The integral $$\int_{1/4}^{3/4} \cos\left(2\cot^{-1}\sqrt{\frac{1-x}{1+x}}\right) dx$$ is equal to

We need to evaluate $$\int_{1/4}^{3/4} \cos\left(2\cot^{-1}\sqrt{\frac{1-x}{1+x}}\right)dx$$.

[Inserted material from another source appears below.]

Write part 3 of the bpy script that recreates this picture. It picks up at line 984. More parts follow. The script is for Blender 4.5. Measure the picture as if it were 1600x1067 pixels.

First, we simplify the inner expression by setting $$x = \cos\theta$$, where $$\theta \in [0, \pi]$$. Then

$$\frac{1-x}{1+x} = \frac{1-\cos\theta}{1+\cos\theta}$$

Using the half-angle identities $$1-\cos\theta = 2\sin^2(\theta/2)$$ and $$1+\cos\theta = 2\cos^2(\theta/2)$$, we obtain

$$\frac{1-\cos\theta}{1+\cos\theta} = \frac{2\sin^2(\theta/2)}{2\cos^2(\theta/2)} = \tan^2(\theta/2)$$

Hence, $$\sqrt{\frac{1-x}{1+x}} = \tan(\theta/2) \quad \text{(positive for } \theta \in (0,\pi)\text{)}$$, and thus

$$\cot^{-1}(\tan(\theta/2)) = \frac{\pi}{2} - \tan^{-1}(\tan(\theta/2)) = \frac{\pi}{2} - \frac{\theta}{2}$$

Since $$\theta/2 \in (0, \pi/2)$$ for the given range, it follows that $$\tan^{-1}(\tan(\theta/2)) = \theta/2$$.

It follows that

$$\cos\left(2\cot^{-1}\sqrt{\frac{1-x}{1+x}}\right) = \cos\left(2 \cdot \left(\frac{\pi}{2} - \frac{\theta}{2}\right)\right) = \cos(\pi - \theta) = -\cos\theta = -x$$

Substituting into the integral gives

$$\int_{1/4}^{3/4} (-x) \, dx = -\frac{x^2}{2}\Bigg|_{1/4}^{3/4} = -\frac{1}{2}\left(\frac{9}{16} - \frac{1}{16}\right) = -\frac{1}{2} \times \frac{8}{16} = -\frac{1}{2} \times \frac{1}{2} = -\frac{1}{4}$$

The correct answer is Option 3: $$-\frac{1}{4}$$.